• Cook’s Ferry Indian Band v. Assistant Regional Water Manager

    Decision Date:
    1998-08-25

    Act:

    File Numbers:
    Decision Numbers:
    98-WAT-04(a)
    Third Party:
    John Zahradnik, Licence Holder
    Disposition:
    BOARD FINDS IT UNNECESSARY AND PREMATURE TO MAKE AN ORDER, BOARD WILL PROCEED TO SET MATTER DOWN FOR A FULL HEARING

    Summary

    Decision Date: August 25, 1998

    Panel: Toby Vigod

    Keywords: Adequate notice; Constitution Act, 1982 – s. 35(1); Water Act – s. 23(2), 40; Environment Management Act – s. 11; Allied Tsimshian Tribes; Westbank; Delgamuukw; Okanagan Indian Band; R. v. Sparrow; R. v. Jack; R. v. Little; Douglas College; Cuddy Chicks; Tetreault-Gadoury; Cooper v. Canada (Human Rights Commission)

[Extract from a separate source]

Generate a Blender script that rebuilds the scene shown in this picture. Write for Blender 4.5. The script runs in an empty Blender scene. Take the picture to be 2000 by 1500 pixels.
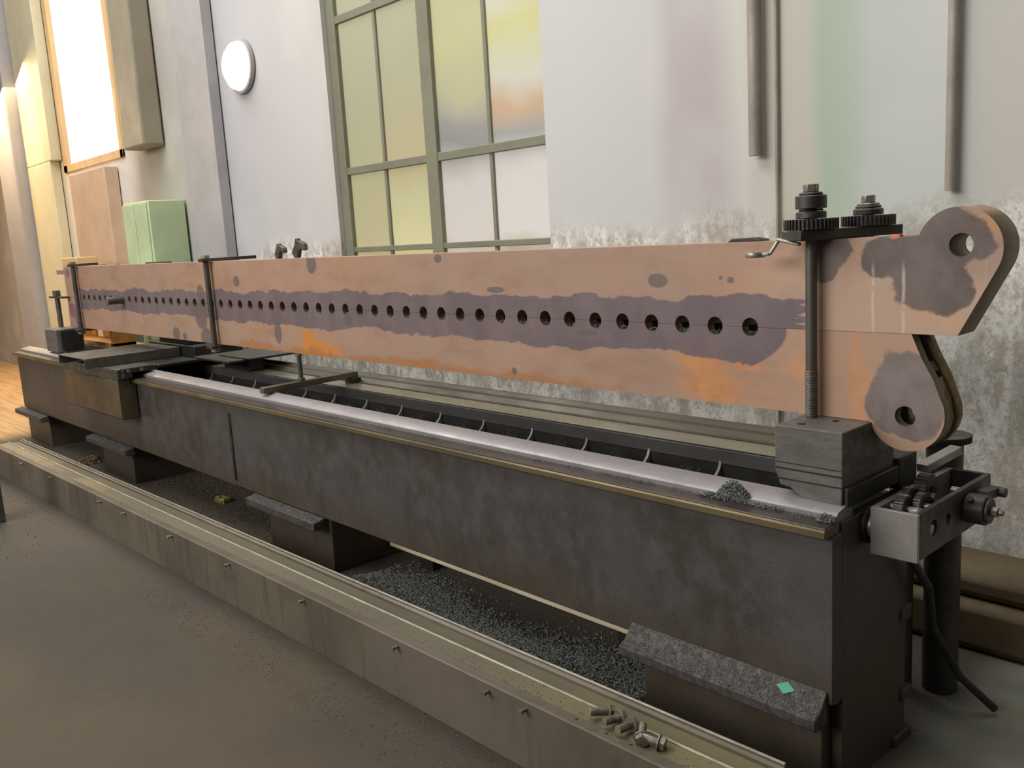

    Cook’s Ferry Indian Band (“the Band”) appealed an Order of the Assistant Regional Water Manager amending Mr. Zahradnik’s Conditional Water Licence. The Order extended the deadline for Mr. Zahradnik to construct works and make beneficial use of the water. Among other things, the Band argued that the licence potentially impacts their reserve land and the Crown had a duty to meaningfully consult with it. It asked that the amendment be rescinded and the entire licence be cancelled. The Assistant Manager challenged the Board’s jurisdiction to consider questions of aboriginal rights and title and its jurisdiction to cancel the licence. Upon agreement of the parties, these two issues were dealt with as a preliminary matter.

    The Board noted that section 11(13)(d) of its enabling statute, the Environment Management Act, states that a person that is given full party status to an appeal may make submissions as to law and jurisdiction. The Board found that the use of the word “law” appeared to bestow on it an express authority to consider questions of law because, if a party may make submissions on law, it is logical that the Board may decide issues of law.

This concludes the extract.